**Given material**
## start

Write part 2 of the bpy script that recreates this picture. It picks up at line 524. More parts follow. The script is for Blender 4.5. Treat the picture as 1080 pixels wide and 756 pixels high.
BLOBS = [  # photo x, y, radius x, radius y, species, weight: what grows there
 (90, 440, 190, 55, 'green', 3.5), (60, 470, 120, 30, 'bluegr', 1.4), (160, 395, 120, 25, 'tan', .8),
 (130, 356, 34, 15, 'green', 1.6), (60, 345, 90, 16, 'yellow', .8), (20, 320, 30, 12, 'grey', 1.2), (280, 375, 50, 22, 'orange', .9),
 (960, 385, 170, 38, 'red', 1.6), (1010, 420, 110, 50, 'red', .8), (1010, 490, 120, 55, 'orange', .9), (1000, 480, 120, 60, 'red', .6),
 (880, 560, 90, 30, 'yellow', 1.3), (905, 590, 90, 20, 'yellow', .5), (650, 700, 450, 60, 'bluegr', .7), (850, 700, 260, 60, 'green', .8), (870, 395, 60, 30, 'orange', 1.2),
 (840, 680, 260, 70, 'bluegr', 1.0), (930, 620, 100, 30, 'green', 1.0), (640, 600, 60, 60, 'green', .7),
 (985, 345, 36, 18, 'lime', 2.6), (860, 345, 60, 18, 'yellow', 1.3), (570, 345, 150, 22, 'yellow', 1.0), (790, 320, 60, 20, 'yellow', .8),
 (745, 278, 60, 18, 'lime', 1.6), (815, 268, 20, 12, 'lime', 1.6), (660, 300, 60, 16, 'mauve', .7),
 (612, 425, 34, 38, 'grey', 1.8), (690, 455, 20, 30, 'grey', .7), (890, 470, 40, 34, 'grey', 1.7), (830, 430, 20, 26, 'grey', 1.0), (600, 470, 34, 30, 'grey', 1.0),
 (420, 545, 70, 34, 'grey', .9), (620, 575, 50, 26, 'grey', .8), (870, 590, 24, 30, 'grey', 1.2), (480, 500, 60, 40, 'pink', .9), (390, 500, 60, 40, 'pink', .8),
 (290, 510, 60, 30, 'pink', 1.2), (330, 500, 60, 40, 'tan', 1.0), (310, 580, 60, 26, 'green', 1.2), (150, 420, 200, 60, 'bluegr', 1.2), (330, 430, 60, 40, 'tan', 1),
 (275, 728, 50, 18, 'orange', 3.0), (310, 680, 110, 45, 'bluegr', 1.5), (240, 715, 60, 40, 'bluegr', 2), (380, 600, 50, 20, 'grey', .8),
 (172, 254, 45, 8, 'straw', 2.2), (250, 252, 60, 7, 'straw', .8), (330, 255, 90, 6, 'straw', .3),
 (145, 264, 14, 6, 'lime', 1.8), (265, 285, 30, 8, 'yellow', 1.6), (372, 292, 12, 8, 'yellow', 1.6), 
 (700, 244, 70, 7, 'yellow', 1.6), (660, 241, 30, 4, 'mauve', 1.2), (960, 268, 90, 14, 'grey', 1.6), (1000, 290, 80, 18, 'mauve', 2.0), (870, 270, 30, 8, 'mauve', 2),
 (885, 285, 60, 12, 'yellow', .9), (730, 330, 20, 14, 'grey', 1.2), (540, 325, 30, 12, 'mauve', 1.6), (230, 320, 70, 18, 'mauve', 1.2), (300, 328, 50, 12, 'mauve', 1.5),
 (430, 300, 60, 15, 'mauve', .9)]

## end

**Goal**
Repeat the data exactly. Leave nothing out.

**Response for this exercise**
Write part 2 of the bpy script that recreates this picture. It picks up at line 524. More parts follow. The script is for Blender 4.5. Treat the picture as 1080 pixels wide and 756 pixels high.
BLOBS = [  # photo x, y, radius x, radius y, species, weight: what grows there
 (90, 440, 190, 55, 'green', 3.5), (60, 470, 120, 30, 'bluegr', 1.4), (160, 395, 120, 25, 'tan', .8),
 (130, 356, 34, 15, 'green', 1.6), (60, 345, 90, 16, 'yellow', .8), (20, 320, 30, 12, 'grey', 1.2), (280, 375, 50, 22, 'orange', .9),
 (960, 385, 170, 38, 'red', 1.6), (1010, 420, 110, 50, 'red', .8), (1010, 490, 120, 55, 'orange', .9), (1000, 480, 120, 60, 'red', .6),
 (880, 560, 90, 30, 'yellow', 1.3), (905, 590, 90, 20, 'yellow', .5), (650, 700, 450, 60, 'bluegr', .7), (850, 700, 260, 60, 'green', .8), (870, 395, 60, 30, 'orange', 1.2),
 (840, 680, 260, 70, 'bluegr', 1.0), (930, 620, 100, 30, 'green', 1.0), (640, 600, 60, 60, 'green', .7),
 (985, 345, 36, 18, 'lime', 2.6), (860, 345, 60, 18, 'yellow', 1.3), (570, 345, 150, 22, 'yellow', 1.0), (790, 320, 60, 20, 'yellow', .8),
 (745, 278, 60, 18, 'lime', 1.6), (815, 268, 20, 12, 'lime', 1.6), (660, 300, 60, 16, 'mauve', .7),
 (612, 425, 34, 38, 'grey', 1.8), (690, 455, 20, 30, 'grey', .7), (890, 470, 40, 34, 'grey', 1.7), (830, 430, 20, 26, 'grey', 1.0), (600, 470, 34, 30, 'grey', 1.0),
 (420, 545, 70, 34, 'grey', .9), (620, 575, 50, 26, 'grey', .8), (870, 590, 24, 30, 'grey', 1.2), (480, 500, 60, 40, 'pink', .9), (390, 500, 60, 40, 'pink', .8),
 (290, 510, 60, 30, 'pink', 1.2), (330, 500, 60, 40, 'tan', 1.0), (310, 580, 60, 26, 'green', 1.2), (150, 420, 200, 60, 'bluegr', 1.2), (330, 430, 60, 40, 'tan', 1),
 (275, 728, 50, 18, 'orange', 3.0), (310, 680, 110, 45, 'bluegr', 1.5), (240, 715, 60, 40, 'bluegr', 2), (380, 600, 50, 20, 'grey', .8),
 (172, 254, 45, 8, 'straw', 2.2), (250, 252, 60, 7, 'straw', .8), (330, 255, 90, 6, 'straw', .3),
 (145, 264, 14, 6, 'lime', 1.8), (265, 285, 30, 8, 'yellow', 1.6), (372, 292, 12, 8, 'yellow', 1.6), 
 (700, 244, 70, 7, 'yellow', 1.6), (660, 241, 30, 4, 'mauve', 1.2), (960, 268, 90, 14, 'grey', 1.6), (1000, 290, 80, 18, 'mauve', 2.0), (870, 270, 30, 8, 'mauve', 2),
 (885, 285, 60, 12, 'yellow', .9), (730, 330, 20, 14, 'grey', 1.2), (540, 325, 30, 12, 'mauve', 1.6), (230, 320, 70, 18, 'mauve', 1.2), (300, 328, 50, 12, 'mauve', 1.5),
 (430, 300, 60, 15, 'mauve', .9)]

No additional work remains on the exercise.